(Added fix recommended by Craig in comments, and complete rewrite for clarity.)
We will use the following: $\lim_{x\rightarrow 0} {\frac{\sin x}{x}}=1$.
Lemma: If $\{x_n\}$ is a sequence (of non-zero values) that converges to $0$, then $\lim_{n\rightarrow\infty}{n \sin{x_n}} = \lim_{n\rightarrow\infty} nx_n$
Proof: Rewrite $n\sin{x_n} = n x_n \frac{\sin{x_n}}{x_n}$. The lemma follows since $\sin{x_n}/x_n \rightarrow 1$ by above.
Now, let $[[x]]$ be the fractional part of $x$. Let $e_n = [[n!e]]$.
Lemma: For $n>1$, $e_n\in (\frac{1}{n+1}, \frac{1}{n-1})$
Proof: $n!e = K + \sum_{m=n+1}^\infty \frac{n!}{m!}$
Where $K$ is an integer.
But for $m>n$, $\frac{n!}{m!} = \frac{1}{(n+1)(n+2)...m} < n^{n-m}$.
So $\frac{1}{n+1}<\sum_{m=n+1}^\infty \frac{n!}{m!} < \sum_{m=n+1}^\infty n^{n-m} = \sum_{k=1}^\infty n^{-k}$
But the right hand side is a geometric series whose sum is $\frac{1}{n-1}$.
So $n!e-K\in(\frac{1}{n+1}, \frac{1}{n-1})$, and, since $K$ is an integer, it must be $e_n=n!e-K$.
Theorem: $\lim_{n\rightarrow \infty} n \sin(2\pi n! e) = 2\pi$
Proof: By periodicity of $\sin$, $\sin(2\pi n! e) = \sin(2\pi e_n)$.

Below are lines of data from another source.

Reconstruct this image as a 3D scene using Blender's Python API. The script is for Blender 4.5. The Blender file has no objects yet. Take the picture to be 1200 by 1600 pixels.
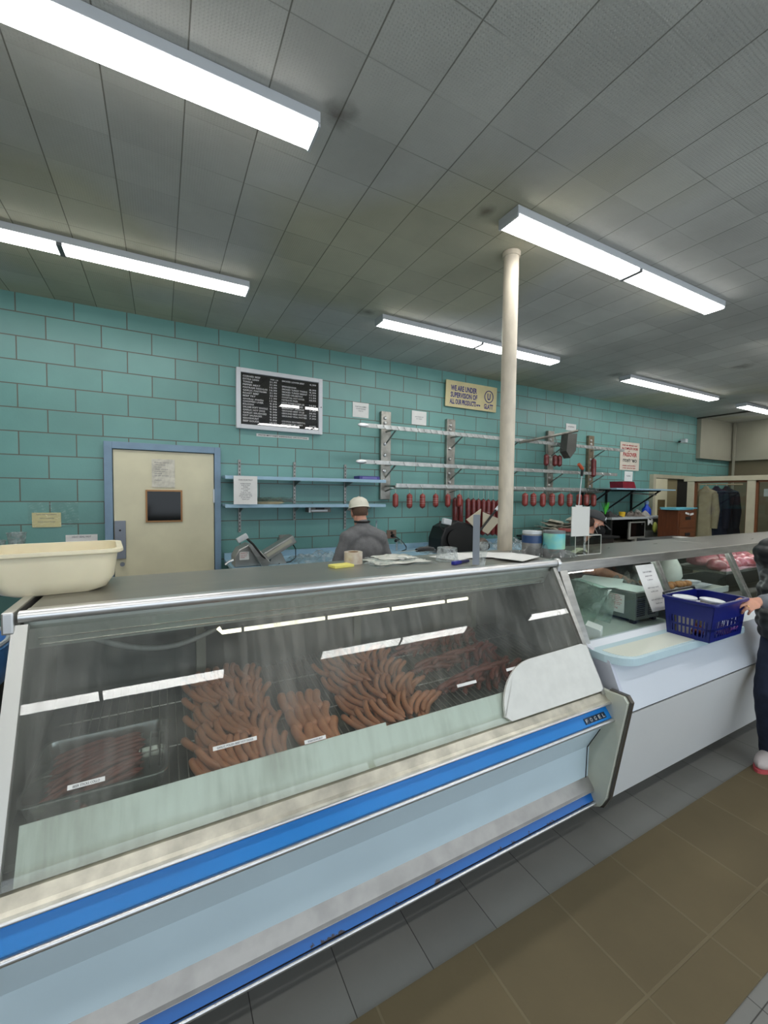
import bpy, bmesh, math, random
from mathutils import Vector, Matrix, Euler
random.seed(7)
C = bpy.context.scene.collection
sc = bpy.context.scene
PI = math.pi
ZC = 1.725            # camera height
# ---------------------------------------------------------------- camera
yaw, pitch, roll = 0.49243, -0.04239, 0.01079
cy, sy, cp, sp = math.cos(yaw), math.sin(yaw), math.cos(pitch), math.sin(pitch)
f = Vector((sy*cp, cy*cp, sp)); r = Vector((cy, -sy, 0)); u = r.cross(f)
r2 = r*math.cos(roll)+u*math.sin(roll); u2 = u*math.cos(roll)-r*math.sin(roll)
cam = bpy.data.cameras.new('camera'); camo = bpy.data.objects.new('camera', cam); C.objects.link(camo)
cam.sensor_fit = 'VERTICAL'; cam.sensor_height = 24; cam.lens = 24*648.54/1600; cam.clip_start = .02
camo.matrix_world = Matrix(((r2.x, u2.x, -f.x, 0), (r2.y, u2.y, -f.y, 0), (r2.z, u2.z, -f.z, ZC), (0, 0, 0, 1)))
sc.camera = camo
# ---------------------------------------------------------------- world, exposure
w = bpy.data.worlds.new('world'); sc.world = w; w.use_nodes = True
w.node_tree.nodes['Background'].inputs[0].default_value = (.5, .55, .6, 1)
w.node_tree.nodes['Background'].inputs[1].default_value = .05
sc.view_settings.view_transform = 'Standard'; sc.view_settings.look = 'None'
sc.view_settings.gamma = 1; sc.view_settings.use_curve_mapping = False
sc.view_settings.exposure = 0.0
LAMP = 16.5           # strength of the ceiling diffusers
FILL = 2.8            # glow of the added window panes behind the camera

# ---------------------------------------------------------------- materials
def S(r_, g_=None, b_=None):
    c = (r_, g_, b_) if g_ is not None else (r_, r_, r_)
    return tuple((x/255/12.92 if x/255 <= .04045 else ((x/255+.055)/1.055)**2.4) for x in c)+(1,)
class NT:
    def __init__(s, m): s.t = m.node_tree; s.n = s.t.nodes; s.l = s.t.links
    def new(s, typ, **k):
        n = s.n.new(typ)
        for a, b in k.items():
            if a.startswith('i_'): n.inputs[a[2:].replace('_', ' ')].default_value = b
            else: setattr(n, a, b)
        return n
    def ln(s, a, b): s.l.new(a, b)
def base(name):
    m = bpy.data.materials.new(name); m.use_nodes = True
    t = NT(m); return m, t, t.n['Principled BSDF']
MATS = {}
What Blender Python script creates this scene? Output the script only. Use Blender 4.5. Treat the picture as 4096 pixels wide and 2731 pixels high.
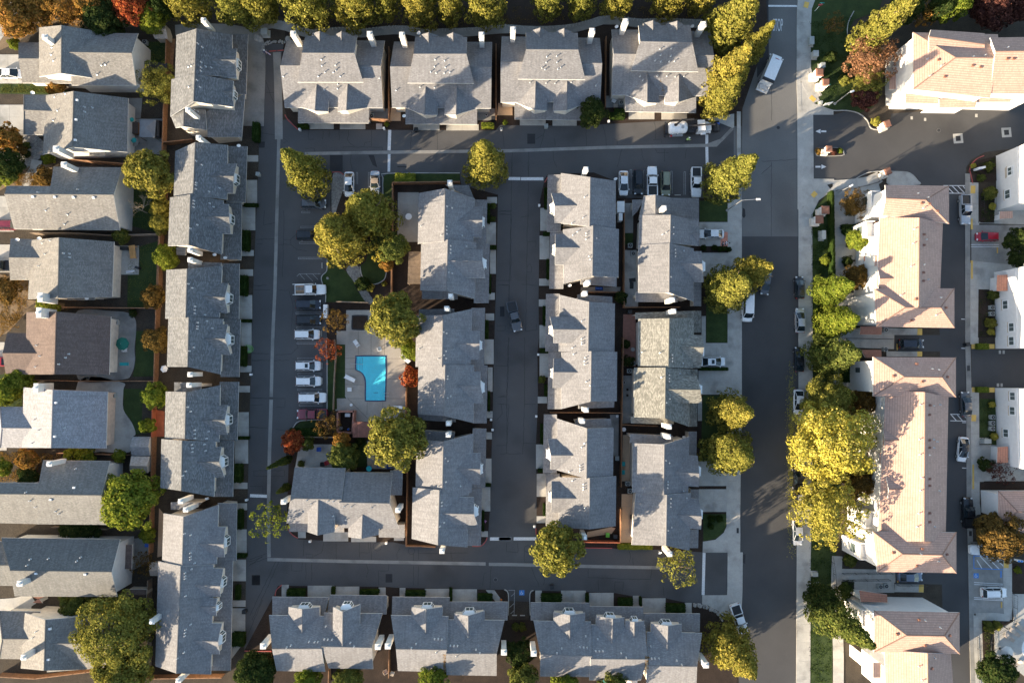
import bpy, math, random
from mathutils import Vector, Matrix, Euler
from mathutils.geometry import intersect_ray_tri
R_ = math.radians
random.seed(7)
SC = bpy.context.scene
for o in list(bpy.data.objects): bpy.data.objects.remove(o)

# ---------------------------------------------------------------- camera
FPX, CX, CY, H = 2730.67, 2048.0, 1365.5, 130.67
cam_d = bpy.data.cameras.new('drone_camera'); cam_d.sensor_width = 36.0; cam_d.lens = 24.0
cam_d.clip_start = 1.0; cam_d.clip_end = 4000.0
cam = bpy.data.objects.new('drone_camera', cam_d); SC.collection.objects.link(cam)
cam.location = (0, 0, H); cam.rotation_euler = (R_(2.1), R_(-1.0), 0)
SC.camera = cam
CAMM = Euler((R_(2.1), R_(-1.0), 0)).to_matrix(); CAMO = Vector((0, 0, H))

# ---------------------------------------------------------------- sky, sun, exposure
SUN_EL, SUN_AZ = 12.5, 31.0     # elevation; shadows run 31 deg above image-right
w = bpy.data.worlds.new('World'); SC.world = w; w.use_nodes = True
nt = w.node_tree; nt.nodes.clear()
sky = nt.nodes.new('ShaderNodeTexSky'); sky.sky_type = 'NISHITA'; sky.sun_disc = False
sky.sun_elevation = R_(SUN_EL); sky.sun_rotation = math.atan2(-math.cos(R_(SUN_AZ)), -math.sin(R_(SUN_AZ)))
sky.altitude = 100; sky.air_density = 1.0; sky.dust_density = 1.0; sky.ozone_density = 1.0
bg = nt.nodes.new('ShaderNodeBackground'); bg.inputs['Strength'].default_value = 0.10
wo = nt.nodes.new('ShaderNodeOutputWorld')
nt.links.new(sky.outputs[0], bg.inputs[0]); nt.links.new(bg.outputs[0], wo.inputs[0])
sun_d = bpy.data.lights.new('sun', 'SUN'); sun_d.energy = 4.6; sun_d.angle = R_(0.53); sun_d.color = (1.0, 0.82, 0.585)
sun = bpy.data.objects.new('sun', sun_d); SC.collection.objects.link(sun)
S_DIR = Vector((-math.cos(R_(SUN_AZ)) * math.cos(R_(SUN_EL)), -math.sin(R_(SUN_AZ)) * math.cos(R_(SUN_EL)), math.sin(R_(SUN_EL))))
sun.rotation_euler = S_DIR.to_track_quat('Z', 'Y').to_euler(); sun.location = (-80, -60, 60)
vs = SC.view_settings; vs.view_transform = 'Standard'; vs.look = 'None'; vs.gamma = 1.0; vs.exposure = 2.08
vs.use_curve_mapping = False

# ---------------------------------------------------------------- survey: photo grid -> ground coordinates
TILE = {}
for ci, ox in enumerate((0, 1000, 2000, 3046)):
    for rn, oy in zip('ABCD', (0, 650, 1350, 2031)): TILE[rn + str(ci)] = (ox, oy)
def Q(s):
    out = []
    ox = oy = 0; k = 2.24
    for t in s.split():
        if t in TILE: ox, oy = TILE[t]; k = 2.24
        elif t == 'N': ox = oy = 0; k = 1.0
        else:
            x, y = t.split(','); out.append((ox + float(x) / k, oy + float(y) / k))
    return out
def QQ(s):
    res = []; last = ''
    for part in s.split('|'):
        part = part.strip()
        if not (part.split()[0] in TILE or part.split()[0] == 'N'): part = last + ' ' + part
        for t in part.split():
            if t in TILE or t == 'N': last = t
        res.append(Q(part))
    return res
def RAY(p): return CAMM @ Vector(((p[0] - CX) / FPX, -(p[1] - CY) / FPX, -1.0))
def P(p, z=0.0):
    d = RAY(p); return CAMO + d * ((z - H) / d.z)
MPP = H / FPX   # metres per photo pixel on the ground
TPP = MPP / 2.24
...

Letting $x_n = 2\pi e_n$, we see, from our first lemma:
$\lim n \sin x_n = \lim n x_n$
But $nx_n = 2\pi ne_n$, and, since $ne_n\in(\frac{n}{n+1},\frac{n}{n-1})$, we see that $ne_n\rightarrow 1$. So our limit is $2\pi$.